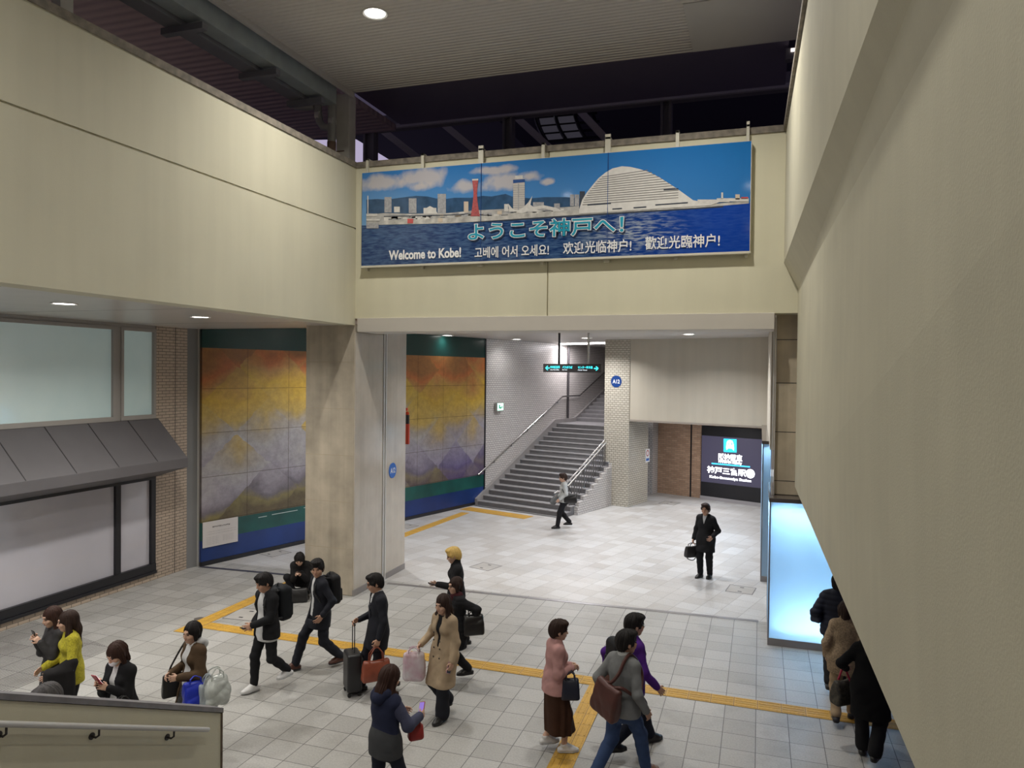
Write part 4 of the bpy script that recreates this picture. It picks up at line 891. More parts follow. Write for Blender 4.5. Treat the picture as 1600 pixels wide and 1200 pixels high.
enclosure(0.185, 2.15, 13.35, 15.25, 2.51, 'large glowing pale blue glass enclosure with a dark cap beside the tall rough wall', ENCL_W)
xe = ony(1191, 720, 17.4)[0]
enclosure(xe, 0.62, 17.4, 22.8, lp(1, 1)[1] * 0 + ony(1197, 689, 17.4)[2], 'smaller glowing glass enclosure further back past the pier', ENCL_W * .8)
gp = thing('glass_panel', 'blue tinted lit glass notice behind the dark capped enclosure, beside the pier', 'panel', (*ony(1206, 745, 16.6)[:2], 2.4))
a = ony(1204, 744, 16.6); c = ony(1210, 668, 16.6)
MB().box((a[0], 16.6, a[2]), (c[0], 16.63, c[2])).build('panel', mat('tint_glass', (.20, .19, .42), .15), gp, world=True)
MB().box((a[0] + .005, 16.59, a[2]), (c[0], 16.6, a[2] + .14)).build('lit_notice', emi('notice_white', (.8, .9, 1), 1.6), gp, world=True)

# ---------------------------------------------------------------- floor marks
m_tact = tile_mat('tactile_yellow', (0.62, 0.36, 0.055), (0.55, 0.32, 0.05), (0.22, 0.13, 0.04), 0.3125, 5.0, ms=0.004, offset=0, rough=0.55, vertical=False, stain=.35, bump=.2, stain_col=(.6, .55, .5))
def tactile(label, p0, p1, w, dots=False):
    p0 = np.array(p0, float); p1 = np.array(p1, float); d = p1 - p0; L = np.linalg.norm(d)
    b = MB().box((0, -w / 2, 0), (L, w / 2, .006))
    n = int(L / .3125) + 1
    rows = max(1, int(round(w / .3)))
    for r in range(rows):
        for k in range(n):
            for j in range(4):
                y = -w / 2 + r * (w / rows) + (j + .5) * (w / rows) / 4
                x0 = k * .3125 + .02; x1 = min((k + 1) * .3125 - .02, L - .005)
                if x1 > x0 + .05: b.box((x0, y - .010, .006), (x1, y + .010, .0095))
    o = b.build('tactile_strip', m_tact, loc=(p0[0], p0[1], 0.0), rz=math.atan2(d[1], d[0]))
    return tag(o, label, 'tactile paving', 'yellow tactile strips')
tactile('yellow tactile strip running across the whole court floor', (-9.34, 10.87), (2.6, 10.87), .29)
tactile('yellow tactile strip branching towards the viewer beside the woman in pink', (-2.17, 10.72), (-2.12, 6.9), .29)
tactile('yellow tactile strip running up to the squatting person by the column', (-9.50, 10.42), (-9.52, 14.0), .29)
tactile('yellow tactile strip in the hall between the column and the grey stair', (-9.72, 14.9), (-9.02, 22.45), .29)
tactile('wide yellow tactile strip before the lowest step of the grey stair', uvw(.15, v0s - .75)[:2], uvw(2.75, v0s - .75)[:2], .55)
def hatch(c, s_, a, label):
    t = thing('floor_hatch', label, 'floor hatch', (c[0], c[1], 0), a)
    h = s_ / 2; w = .016
    MB().box((-h, -h, 0), (h, -h + w, .003)).box((-h, h - w, 0), (h, h, .003)).box((-h, -h + w, 0), (-h + w, h - w, .003)).box((h - w, -h + w, 0), (h, h - w, .003)).build('frame', mat('hatch_frame', (.12, .115, .12), .5), t)
    MB().box((-h + w, -h + w, 0), (h - w, h - w, .0015)).build('lid', mat('hatch_lid', (.42, .40, .375), .5, var=.1, scale=3), t)
    MB().box((-.04, h * .5, .0015), (.04, h * .62, .004)).box((-.04, -h * .62, .0015), (.04, -h * .5, .004)).build('lift_hole', m_dark, t)
hatch((-6.07, 16.42), .56, A_U, 'square floor hatch behind the blond person')
hatch((-.32, 16.6), .56, R_(-8), 'square floor hatch before the man with the briefcase')
hatch(onz(385, 960), .62, R_(5), 'square floor hatch beside the yellow strip and the young man with sneakers')
hatch(onz(429, 864), .6, A_U, 'square floor hatch at the foot of the mural')
hatch(onz(636, 822), .5, A_U, 'square floor hatch just past the column edge')
hatch(onz(1046, 786), .6, A_U, 'square floor hatch before the brown brick wall')
t = onz(311, 967); o = MB().lathe([(.09, 0), (.09, .004), (.07, .005)], n=24).build('drain_cover', mat('drain_iron', (.10, .09, .08), .5), loc=(t[0], t[1], 0)); tag(o, 'small round drain cover by the yellow strip corner', 'drain cover')

# ---------------------------------------------------------------- canopy and the dark station beyond
def corr_mat(name, col, pitch, axis, bump=.8):
    m, nt, b = _nt(name)
    tc = _n(nt, 'ShaderNodeTexCoord'); se = _n(nt, 'ShaderNodeSeparateXYZ'); nt.links.new(tc.outputs['Object'], se.inputs[0])
    q = _n(nt, 'ShaderNodeMath', operation='MULTIPLY'); q.inputs[1].default_value = 2 * math.pi / pitch; nt.links.new(se.outputs[axis], q.inputs[0])
    s_ = _n(nt, 'ShaderNodeMath', operation='SINE'); nt.links.new(q.outputs[0], s_.inputs[0])
    bp_ = _n(nt, 'ShaderNodeBump'); bp_.inputs['Strength'].default_value = bump; bp_.inputs['Distance'].default_value = .02; nt.links.new(s_.outputs[0], bp_.inputs['Height']); nt.links.new(bp_.outputs[0], b.inputs['Normal'])
    b.inputs['Base Color'].default_value = _c(col); b.inputs['Roughness'].default_value = .55; return m
ZC = 10.2
m_can = corr_mat('canopy_sheet', (0.50, 0.47, 0.44), .105, 1, .45)
xcl = -7.93
struct(MB().box((xcl, -8, ZC), (4.5, 13.38, ZC + .18)).build('ceiling_canopy', m_can), 'high corrugated canopy over the court', 'canopy')
b = MB().box((xcl, -8, ZC - .10), (xcl + .05, 13.38, ZC)).box((-1.2, 11.6, ZC - .012), (4.5, 13.36, ZC - .001))
struct(b.build('ceiling_canopy_edge', mat('canopy_edge', (.46, .44, .42), .5)), 'edge strips of the corrugated canopy', 'canopy')
m_nt = mat('night_steel', (.20, .19, .19), .55); m_nt2 = mat('night_panel', (.06, .055, .075), .6)
sp = thing('steel_post', 'grey square steel post standing on the wall corner under the canopy', 'post', (-8.06, 13.4, ZT + .1))
x0 = ony(525.5, 180, 13.4)[0]; x1 = ony(545.5, 180, 13.4)[0]
MB().box((x0, 13.4, ZS + .25), (x1, 13.66, ZC + .02)).build('shaft', mat('post_paint', (.55, .53, .47), .55, var=.1, scale=4), sp, world=True, bevel=.008)
MB().box((x0 - .006, 13.39, ZT + .12), (x0 + .17, 13.41, ZT + .24)).box((x0 - .006, 13.39, ZT + .40), (x0 + .19, 13.41, ZT + .42)).build('clamp_strap', mat('rust', (.13, .07, .05), .7), sp, world=True)
gu = thing('gutter', 'long dark steel gutter hung along the canopy edge', 'gutter', (-8.2, 5, 9.9))
MB().box((-8.38, -8, 9.86), (-8.06, 13.0, 10.22)).build('channel', mat('gutter_paint', (.30, .335, .34), .5, var=.15, scale=3), gu, world=True, bevel=.01)
MB().box((-8.72, -8, 9.80), (-8.40, 12.6, 9.96)).build('lower_channel', mat('gutter_dark', (.17, .17, .19), .5), gu, world=True, bevel=.01)
for y in (5.6, 7.4, 9.2, 11.0, 12.4): MB().box((-8.80, y, 9.70), (-8.02, y + .12, 9.80)).build('hanger', MATS['gutter_dark'], gu, world=True)
pp = thing('downpipe', 'dark bent rainwater pipes beside the grey steel post', 'pipe', (-8.4, 13.2, ZT + .1))
def yp(px, py): return ony(px, py, 13.2)
MB().tube([yp(519, 118), yp(519, 160), yp(518.5, 205), yp(518, 243), np.array([*yp(518, 243)[:2], ZS + .27])], .085, 14).build('pipe', mat('pipe_grey', (.28, .28, .265), .5), pp, world=True, smooth=True)
MB().tube([yp(497, 145), yp(497, 176), yp(499, 190), yp(505, 198), yp(517, 201)], .075, 14).build('pipe', mat('pipe_grey', (.28, .28, .265), .5), pp, world=True, smooth=True)
MB().tube([yp(458, 143), yp(458, 160), yp(462, 166), yp(478, 167), yp(492, 166)], .075, 14).build('pipe', MATS['pipe_grey'], pp, world=True, smooth=True)
MB().tube([yp(518.2, 222), yp(518, 240)], .09, 14).build('pipe_sleeve', mat('rust_pipe', (.14, .085, .06), .7), pp, world=True, smooth=True)
for px, py in ((497, 181), (518.5, 190)): MB().tube([yp(px - 2, py), yp(px + 4, py)], .095, 14).build('collar', m_steel, pp, world=True, smooth=True)
yl_ = onz(480, 218, 10.6)[1]
struct(MB().box((-34, -8, 10.6), (-8.75, yl_, 10.75)).build('ceiling_side_canopy', corr_mat('side_canopy_sheet', (.48, .36, .37), .22, 1)), 'dark brown corrugated roof beside the court', 'canopy')
x0 = ony(92, 10, 6.6)
wp = thing('white_post', 'pale post standing behind the long cream wall at the top edge', 'post', (-8.25, 6.6, ZT))
a = onx(92, 20, -8.3); MB().box((-8.4, a[1] - .02, ZT - .6), (-8.25, a[1] + .16, 10.6)).build('shaft', mat('white_post_paint', (.55, .54, .52), .5), wp, world=True)
# dark roof trusses
YT = 18.0
def tt(px, py, y=YT): return ony(px, py, y)
tb = thing('roof_beam', 'long dark steel beam of the station roof behind the banner wall', 'beam', tt(555, 190))
a, c = tt(540, 186), tt(1260, 104)
MB().box((a[0], YT, a[2] - .38), (c[0], YT + .3, a[2] - .02)).build('girder', m_nt, tb, world=True)
MB().box((a[0], YT - .08, a[2] - .40), (c[0], YT + .02, a[2] - .30)).build('flange', mat('night_steel_light', (.42, .40, .39), .5), tb, world=True)
for px, w in ((575, .32), (792, .26), (1040, .26)):
    x = tt(px, 200)[0]
    t = thing('roof_post', {575: 'dark steel post by the lit lavender wall', 792: 'dark steel post below the beam near the middle of the banner', 1040: 'dark steel post below the beam towards the tall rough wall'}[px], 'post', (x, YT + .1, 7.5))
    MB().box((x - w / 2, YT + .02, 6.0), (x - w / 2 + .06, YT + .28, a[2] - .38)).box((x + w / 2 - .06, YT + .02, 6.0), (x + w / 2, YT + .28, a[2] - .38)).box((x - w / 2 + .06, YT + .12, 6.0), (x + w / 2 - .06, YT + .17, a[2] - .38)).build('shaft', m_nt, t, world=True)
for pa, pb in (((582, 192), (672, 262)), ((688, 190), (760, 250)), ((806, 182), (860, 232)), ((905, 172), (950, 220))):
    t = thing('roof_brace', 'dark sloping roof brace starting at picture column %s' % '' if 0 else {582: 'dark sloping roof brace beside the lavender wall', 688: 'second dark sloping roof brace from the lavender wall', 806: 'dark sloping roof brace before the lit skylight', 905: 'dark sloping roof brace past the lit skylight'}[pa[0]], 'brace', tt(*pa))
    P0, P1 = tt(*pa, YT + 1.2), tt(*pb, YT + 1.2)
    dd = _unit(P1 - P0); nn = np.array([-dd[2], 0, dd[0]]) * .09
    MB().prism([P0 - nn, P1 - nn, P1 + nn, P0 + nn], (0, .2, 0)).build('bar', MATS['night_steel_light'], t, world=True)
struct(MB().box((-14, 21, 18.5), (12, 46, 18.7)).build('ceiling_station', m_nt2), 'dark underside of the station roof', 'roof')
struct(MB().box((-9.0, 14.6, 11.0), (0.42, 17.6, 11.15)).build('ceiling_station_eave', mat('eave_dark', (.22, .19, .25), .5)), 'dark eave between canopy and station roof', 'roof')
struct(MB().box((-40, 46, 0), (40, 46.5, 22)).build('wall_station', m_nt2), 'dark station building in the night', 'building')
# lavender wall far off; the light falling on it is put in as emission
yq = 40.0
bw = thing('lit_building', 'lavender wall of a neighbouring building, its light put in as glow, past the steel post', 'building', ony(550, 260, yq))
P_ = [ony(*p, yq) for p in ((470, 219), (556, 217.5), (618, 256), (618, 268), (470, 268))]
MB().prism(P_, (0, .6, 0)).build('lit_facade', emi('lavender_lit', (.50, .44, .62), .85), bw, world=True)
_lo = P_[0][2]; MB().box((P_[0][0], yq + .1, 0), (P_[2][0], yq + .6, P_[4][2])).build('lower_wall', m_nt2, bw, world=True)
P_ = [ony(*p, yq - .5) for p in ((470, 212), (548, 212), (548, 215), (575, 222), (575, 219), (470, 209))]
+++
_WHAT THE TASK ASKS_
Write out again exactly the lines from the start of the data above through the line containing "MB().box((a[0] + .005, 16.59, a[2]), (c[0], 16.6, a[2]", inclusive, excluding any pictures.

_OUTPUT OF THE EXERCISE_
Write part 4 of the bpy script that recreates this picture. It picks up at line 891. More parts follow. Write for Blender 4.5. Treat the picture as 1600 pixels wide and 1200 pixels high.
enclosure(0.185, 2.15, 13.35, 15.25, 2.51, 'large glowing pale blue glass enclosure with a dark cap beside the tall rough wall', ENCL_W)
xe = ony(1191, 720, 17.4)[0]
enclosure(xe, 0.62, 17.4, 22.8, lp(1, 1)[1] * 0 + ony(1197, 689, 17.4)[2], 'smaller glowing glass enclosure further back past the pier', ENCL_W * .8)
gp = thing('glass_panel', 'blue tinted lit glass notice behind the dark capped enclosure, beside the pier', 'panel', (*ony(1206, 745, 16.6)[:2], 2.4))
a = ony(1204, 744, 16.6); c = ony(1210, 668, 16.6)
MB().box((a[0], 16.6, a[2]), (c[0], 16.63, c[2])).build('panel', mat('tint_glass', (.20, .19, .42), .15), gp, world=True)
MB().box((a[0] + .005, 16.59, a[2]), (c[0], 16.6, a[2] + .14)).build('lit_notice', emi('notice_white', (.8, .9, 1), 1.6), gp, world=True)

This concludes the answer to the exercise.